--- Aim ---
Leave out the pictures and retype only the lines from the opening line to the line that holds "w.node_tree.nodes['Background'].inputs[1].default_value = 0.02", both ends included.

--- Data in this exercise ---
• • • • •

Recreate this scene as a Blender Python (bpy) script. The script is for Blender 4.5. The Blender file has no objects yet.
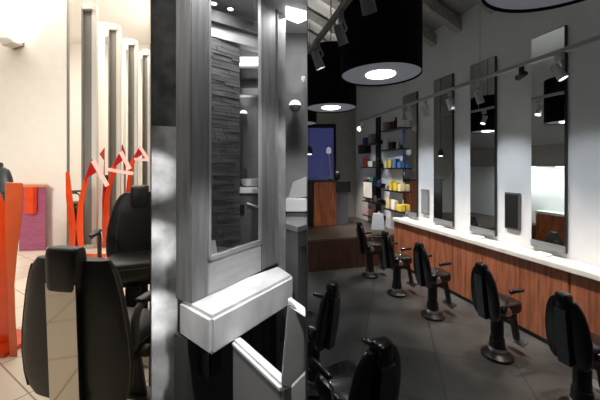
import bpy, bmesh, math, random
from mathutils import Vector, Matrix
random.seed(7)
S = bpy.context.scene
C = S.collection
PI = math.pi
V = Vector

# ------------------------------------------------------------------ camera
FPX, HX, HY, CZ = 300.0, 300.0, 168.0, 1.65
cd = bpy.data.cameras.new('camera'); cam = bpy.data.objects.new('camera', cd); C.objects.link(cam)
cd.sensor_width = 36.0; cd.lens = FPX / 600 * 36.0; cd.shift_y = -(200 - HY) / 600.0
cd.clip_start = 0.02; cd.clip_end = 100
cam.location = (0, 0, CZ); cam.rotation_euler = (PI / 2, 0, 0)
S.camera = cam
S.view_settings.view_transform = 'Standard'; S.view_settings.look = 'None'
S.view_settings.gamma = 1.0; S.view_settings.exposure = 0.0; S.view_settings.use_curve_mapping = False
# ------------------------------------------------------------------ world
w = bpy.data.worlds.new('world'); S.world = w; w.use_nodes = True
w.node_tree.nodes['Background'].inputs[0].default_value = (0.8, 0.9, 1.0, 1)
w.node_tree.nodes['Background'].inputs[1].default_value = 0.02

def area(name, loc, target, size, power, col=(1, 1, 1), size_y=None):
    l = bpy.data.lights.new(name, 'AREA'); l.energy = power; l.color = col
    l.shape = 'RECTANGLE'; l.size = size; l.size_y = size_y or size
    o = bpy.data.objects.new(name, l); C.objects.link(o); o.location = loc
    d = V(target) - V(loc); o.rotation_euler = d.to_track_quat('-Z', 'Y').to_euler()
    return o
def spot(name, loc, target, power, angle, blend=0.5, col=(1, 1, 1), r=0.02):
    l = bpy.data.lights.new(name, 'SPOT'); l.energy = power; l.color = col
    l.spot_size = math.radians(angle); l.spot_blend = blend; l.shadow_soft_size = r
    o = bpy.data.objects.new(name, l); C.objects.link(o); o.location = loc
    d = V(target) - V(loc); o.rotation_euler = d.to_track_quat('-Z', 'Y').to_euler()
    return o
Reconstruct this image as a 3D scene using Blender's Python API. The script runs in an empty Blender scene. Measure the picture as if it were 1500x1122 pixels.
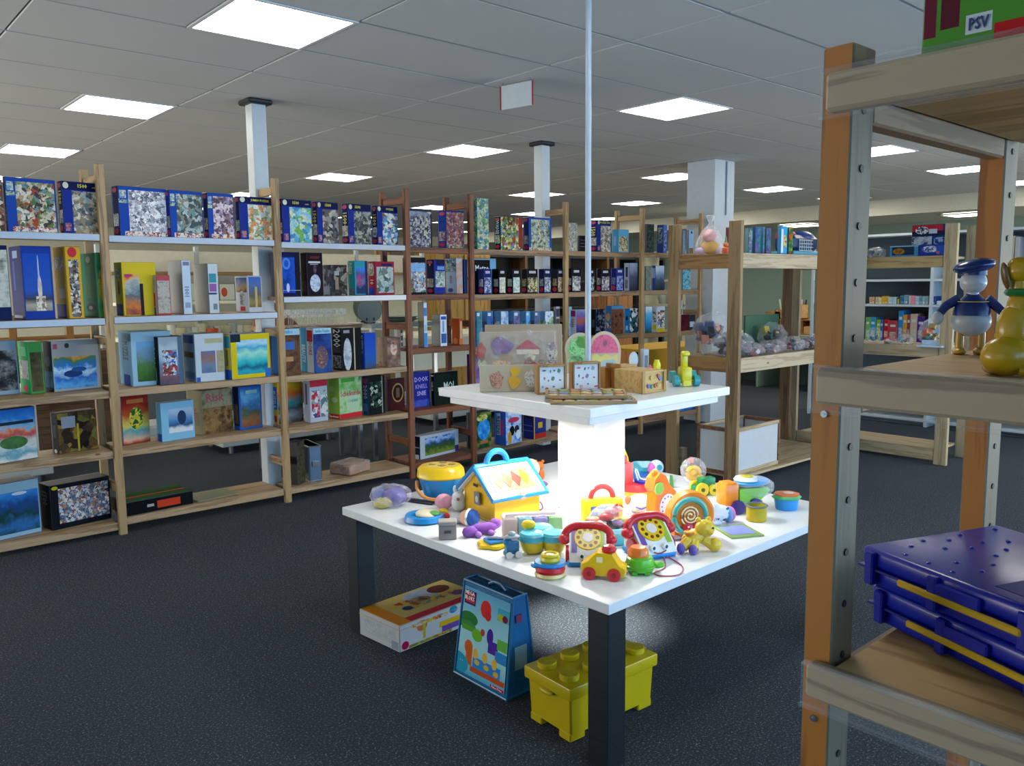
import bpy, bmesh, math, random
from mathutils import Vector, Matrix, Euler
S = bpy.context.scene
PI = math.pi
random.seed(7)
rnd = random.random
# ---------------------------------------------------------------- camera
FPX, YAW, PITCH, ROLL, H = 1213.5, math.radians(48.706), math.radians(-6.806), math.radians(-0.536), 1.53
_f = Vector((math.cos(YAW)*math.cos(PITCH), math.sin(YAW)*math.cos(PITCH), math.sin(PITCH)))
_r = Vector((math.sin(YAW), -math.cos(YAW), 0)); _u = _r.cross(_f)
_r, _u = _r*math.cos(ROLL)+_u*math.sin(ROLL), -_r*math.sin(ROLL)+_u*math.cos(ROLL)
EYE = Vector((0, 0, H))
cd = bpy.data.cameras.new('camera'); cam = bpy.data.objects.new('camera', cd); S.collection.objects.link(cam)
cd.sensor_width = 36; cd.lens = 36*FPX/1500; cd.clip_start = .05
cam.matrix_world = Matrix.Translation(EYE) @ Matrix((_r, _u, -_f)).transposed().to_4x4()
S.camera = cam
# ---------------------------------------------------------------- light and exposure
S.view_settings.view_transform = 'Standard'; S.view_settings.look = 'None'
S.view_settings.exposure = 0.12; S.view_settings.gamma = 1; S.view_settings.use_curve_mapping = False
W = bpy.data.worlds.new('world'); S.world = W; W.use_nodes = True
W.node_tree.nodes['Background'].inputs[0].default_value = (.45, .65, 1, 1)
W.node_tree.nodes['Background'].inputs[1].default_value = .25
PANEL_E = 14
def area(name, loc, rot, sx, sy, e, col, spread=180):
    l = bpy.data.lights.new(name, 'AREA'); l.shape = 'RECTANGLE'; l.size = sx; l.size_y = sy; l.energy = e; l.color = col
    l.spread = math.radians(spread)
    o = bpy.data.objects.new(name, l); o.location = loc; o.rotation_euler = rot; S.collection.objects.link(o); return o
# daylight through the shop windows in the wall at -Y (behind and right of the camera), then an added side fill
area('window_and_fill_light', (3.5, -4.4, 1.6), (math.radians(90), 0, 0), 9.0, 2.2, 225, (.33, .63, 1.0))
area('window_and_fill_light', (-3.9, 1.5, 1.6), (math.radians(90), 0, math.radians(-90)), 7, 2.0, 22, (.48, .72, 1.0))  # added blue fill from the left; that wall has no window
# added out-of-view uplights that brighten the ceiling; no such lamps stand here
area('ceiling_fill_uplight', (3.5, -4.35, .8), (math.radians(122), 0, 0), 9.0, 1.0, 190, (.3, .64, 1.0))
area('ceiling_fill_uplight', (-3.8, 11, .8), (math.radians(118), 0, math.radians(-90)), 14.0, 1.0, 560, (1, .93, .82))  # warm fill added for the far left ceiling, at a windowless wall
area('ceiling_fill_uplight', (12, -4.35, .8), (math.radians(120), 0, 0), 7.0, 1.0, 700, (1, .93, .82))  # warm fill added for the far right ceiling, against solid wall
# ---------------------------------------------------------------- helpers: pixels to world points
def ray(x, y): return _f + _r*((x-750)/FPX) + _u*((561-y)/FPX)
def atz(x, y, z): d = ray(x, y); return EYE + d*((z-H)/d.z)
def aty(x, y, Y): d = ray(x, y); return EYE + d*(Y/d.y)
def atx(x, y, X): d = ray(x, y); return EYE + d*(X/d.x)
def depth(P): return (Vector(P)-EYE).dot(_f)
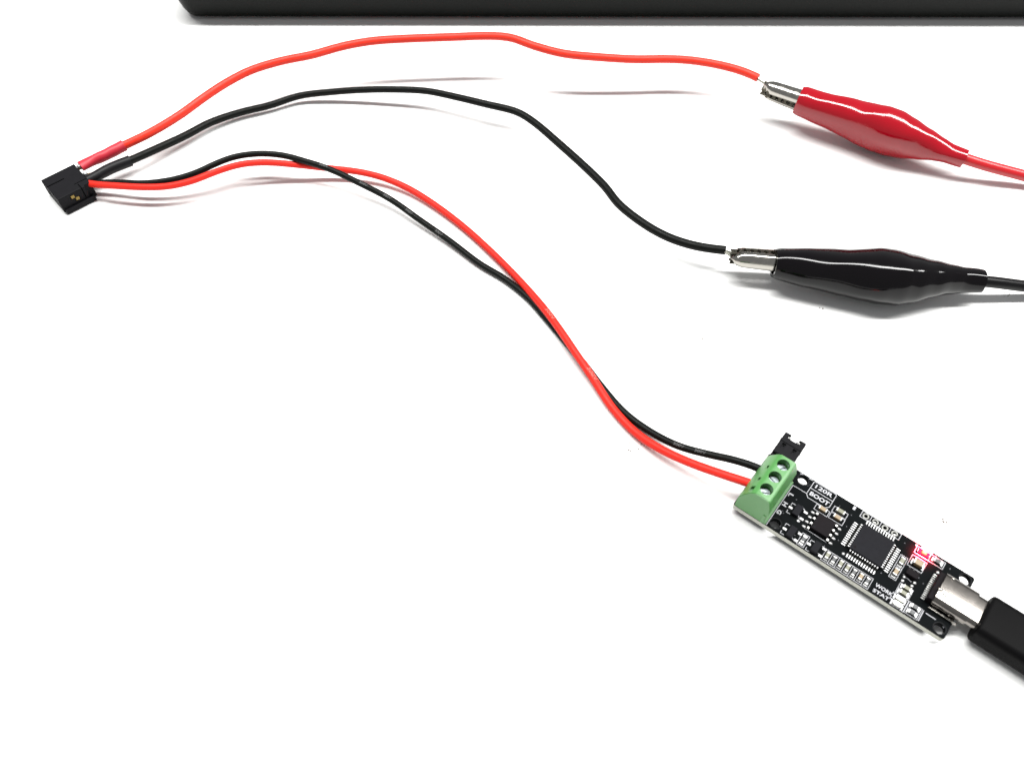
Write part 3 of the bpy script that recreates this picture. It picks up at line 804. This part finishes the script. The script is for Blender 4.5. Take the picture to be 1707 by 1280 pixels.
# ------------------------------------------------------------------ USB cable
def usb_cable():
    t = thing('usb_cable', A, (0, 0, ANG), label='black cable with a metal-tipped plug pushed into the end of the circuit board', cat='cable')
    t.location.z = 3.2 * K
    obj('plug_shell', stadium_sweep(5.1, 12.2, .35, 2.65, 47.5, 51.9, 1.1), M['shell'], t, smooth=True, angle=35)
    bm = bmesh.new()
    ya, yb, za, zb = 3.55, 13.3, -1.9, 4.1
    rings = []
    for x, ins in ((51.55, .9), (51.6, .45), (51.85, .12), (52.3, 0), (66, 0), (74, .1), (76, 1.0), (77, 2.2)):
        pts = rrect(ya + ins, yb - ins, za + ins * .6, zb - ins * .6, max(.4, 1.55 - ins * .4), 8)
        rings.append([bm.verts.new((x, a, b)) for a, b in pts])
    for a, b in zip(rings, rings[1:]):
        n = len(a)
        for k in range(n): bm.faces.new((a[k], a[(k + 1) % n], b[(k + 1) % n], b[k]))
    bm.faces.new(rings[0][::-1]); bm.faces.new(rings[-1])
    obj('plug_grip', bm, M['cable'], t, smooth=True, angle=35)
    pts = smooth_path(spline([Vector((76, 8.4, 1.1)), Vector((86, 8.4, .8)), Vector((100, 7, -.6)), Vector((120, 2, -1.3)), Vector((150, -10, -1.3))], 1.5), 2)
    obj('cord', tube(bmesh.new(), pts, 1.9, 20), M['cable'], t, smooth=True, angle=60)
usb_cable()

# ------------------------------------------------------------------ crumbs of dust on the table
bm = bmesh.new()
for cx, cy, n, spread, r in ((1170, 564, 3, 2, .26), (1060, 742, 5, 14, .22), (1074, 741, 3, 10, .2), (1573, 869, 6, 5.5, .28), (920, 712, 1, 1, .2), (955, 710, 1, 1, .18),
                             (1168, 645, 1, 1, .2), (1180, 668, 1, 1, .2), (1370, 514, 3, 5, .25), (1664, 721, 2, 2, .22), (1680, 493, 4, 8, .18), (1636, 690, 1, 1, .2)):
    for k in range(n):
        p = at(cx + random.uniform(-spread, spread), cy + random.uniform(-spread, spread) * .7, 0)
        rr = r * random.uniform(.5, 1.1)
        mtx = Matrix.Translation((p.x, p.y, rr * .35)) @ Matrix.Rotation(random.uniform(0, 6), 4, 'Z') @ Matrix.Diagonal((1.3, .8, .5, 1))
        bmesh.ops.create_icosphere(bm, subdivisions=1, radius=rr, matrix=mtx)
o = obj('dust', bm, M['dust'], kind='stuff')
tag(o, 'tiny brown crumbs of dust scattered on the white table', 'dust')
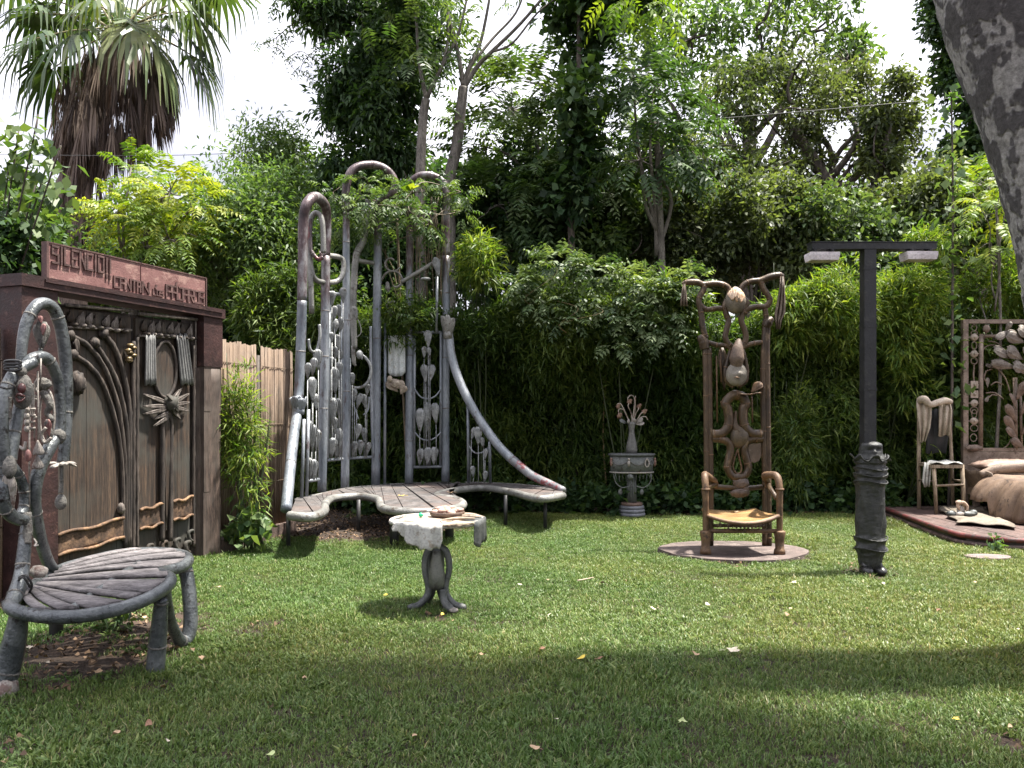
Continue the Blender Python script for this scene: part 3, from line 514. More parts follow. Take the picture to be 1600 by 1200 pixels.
for lab, px, py, d, rx, rz, mt_ in (('far green tree low behind the gate sign', 150, 430, 25, 3.4, 2.4, LF_MID), ('far pale tree behind the ferny bush', 330, 420, 25, 3.0, 2.6, LF_PALE), ('far dark tree behind the bench arches', 540, 400, 24, 3.2, 2.2, LF_DARK), ('far dark tree behind the forked trunks', 720, 380, 24, 3.2, 2.2, LF_DARK), ('far green tree behind the feathery ailanthus', 900, 360, 24, 3.2, 3.0, LF_MID), ('far olive tree behind the glossy bush', 1080, 370, 25, 3.2, 3.2, LF_OLIVE), ('far green tree low behind the lamp bar', 1250, 420, 26, 3.4, 2.9, LF_MID), ('far bush low behind the ivy pole', 1440, 420, 26, 3.2, 2.1, LF_OLIVE), ('far tree low behind the plane trunk', 1600, 380, 26, 3.4, 2.6, LF_MID), ('far tree low behind the cane fence at the left edge', -20, 420, 22, 3.2, 2.6, LF_MID)):
    bush(lab, P(px, py, d), (rx, 1.5, rz), 2300, 4, .30, .16, mt_, 12, 'tree', 'far_tree', jit=.2)
# ---- fan palm
PALM = leaf_mat('palm_leaf', (.03, .06, .025), (.075, .115, .045), (.19, .21, .09), .3, .4); PDEAD = leaf_mat('dead_palm_leaf', (.05, .037, .032), (.13, .095, .078), (.27, .21, .165), .2, .7, tcol=(1.2, .9, .6))
D = 21.0; t = thing('palm_tree', 'tall fan palm with a shaggy skirt of dead fronds behind the gate', 'palm', (P(112, 700, D)[0], D, 0)); mb = MB()
mb.tube([[P(112, 0, D)[0], D, -.1], P(112, 380, D), P(125, 250, D), P(165, 130, D), P(190, 50, D)], [.42, .40, .42, .40, .28], n=12, rough=.07); mb.build('trunk', wood('palm_trunk', (.04, .028, .022), (.10, .07, .055), (.2, .15, .12), (12, 12, 1), 3), t)
def fan(hub, d, rad, seg=26, span=2.35, droop=.45, wmul=1.0, tone0=.5):
    d = n3(d); s = n3(np.cross(d, [0, 0, 1.0]) + rng.standard_normal(3) * .25); nn = np.cross(s, d); th = np.linspace(-span, span, seg) + rng.normal(0, .03, seg); V = []
    for a_ in th:
        q = n3(d * math.cos(a_) + s * math.sin(a_) + nn * rng.normal(.04, .06)); r_ = rad * (1 - .22 * abs(a_) / span) * rng.uniform(.9, 1.1); w_ = r_ * .062 * wmul; sd = n3(np.cross(q, nn)); z = np.array([0, 0, 1.0])
        p0 = hub + q * .08 * r_; p1 = hub + q * .55 * r_ - z * droop * .10 * r_; p2 = hub + q * .82 * r_ - z * droop * .42 * r_; p3 = hub + q * .93 * r_ - z * droop * 1.05 * r_
        V += [[p0 - sd * w_ * .15, p0 + sd * w_ * .15, p1 + sd * w_, p1 - sd * w_], [p1 - sd * w_, p1 + sd * w_, p2 + sd * w_ * .5, p2 - sd * w_ * .5], [p2 - sd * w_ * .5, p2 + sd * w_ * .5, p3 + sd * w_ * .08, p3 - sd * w_ * .08]]
    return np.array(V).reshape(-1, 3), np.clip(np.repeat(tone0 + rng.normal(0, .15, seg), 3), 0, 1)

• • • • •

--- Complete output ---
Recreate this scene as a Blender Python (bpy) script. The script is for Blender 4.5. The Blender file has no objects yet.
import bpy, bmesh, math, random
from mathutils import Vector, Matrix
random.seed(7)
S = bpy.context.scene
C = S.collection
PI = math.pi
V = Vector

# ------------------------------------------------------------------ camera
FPX, HX, HY, CZ = 300.0, 300.0, 168.0, 1.65
cd = bpy.data.cameras.new('camera'); cam = bpy.data.objects.new('camera', cd); C.objects.link(cam)
cd.sensor_width = 36.0; cd.lens = FPX / 600 * 36.0; cd.shift_y = -(200 - HY) / 600.0
cd.clip_start = 0.02; cd.clip_end = 100
cam.location = (0, 0, CZ); cam.rotation_euler = (PI / 2, 0, 0)
S.camera = cam
S.view_settings.view_transform = 'Standard'; S.view_settings.look = 'None'
S.view_settings.gamma = 1.0; S.view_settings.exposure = 0.0; S.view_settings.use_curve_mapping = False
# ------------------------------------------------------------------ world
w = bpy.data.worlds.new('world'); S.world = w; w.use_nodes = True
w.node_tree.nodes['Background'].inputs[0].default_value = (0.8, 0.9, 1.0, 1)
w.node_tree.nodes['Background'].inputs[1].default_value = 0.02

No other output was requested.